Alien crosstalk is the interference caused when a wire pair in one cable induces noise in the wire pairs of adjacent "victim" cables. This interaction is always worst between pairs of the same color because these pairs' twist ratios are virtually identical.

Alien crosstalk has not been much of a problem yet because the cabling schemes have been designed to handle the data transmission rates with a minimum of interference. Crosstalk increases with higher throughput, though, which could prove to be a problem for Gigabit Ethernet because of the encoding method it uses. Gigabit Ethernet simultaneously transmits data on all four cable pairs and in both directions (full duplex mode). In addition, Category 6 UTP cabling systems are likely to be more susceptible to alien crosstalk noise because its cables are manufactured with tighter tolerances in order to handle traffic up to 250 MHz. That could increase the levels of induced noise between almost identical cable-pair twist ratios in adjacent cables.

ITT Industries reports that there are only three things that can control alien crosstalk:

  • A cable design that decreases the combined sources of noise and thus increases the overall signal-to-noise ratio. This would require changing the Category 6 draft specification limits.
  • Installation of cables in such a way as to preclude the use of bundled UTP cables, overfilling of conduits and trunking, and placement of parallel runs in close proximity.

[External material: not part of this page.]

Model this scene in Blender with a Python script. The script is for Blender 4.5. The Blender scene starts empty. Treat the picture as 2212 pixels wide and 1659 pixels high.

This is usually impractical.
  • The use of screened, balanced twisted-pair cables (such as those offered by ITT Industries -- imagine that). To be fair, vendors such as Anixter argue that their Category 6 cabling exceeds current specifications and can handle problems like crosstalk.

The third alternative makes it clear that the aforementioned white paper contains some bias, since ITT Industries reports that its own Category 6 cabling passed the alien-crosstalk noise tests. Still, alien crosstalk is an issue that the cabling standards committees are considering, and it is probably yet another reason to delay deployment of Category 6 cabling.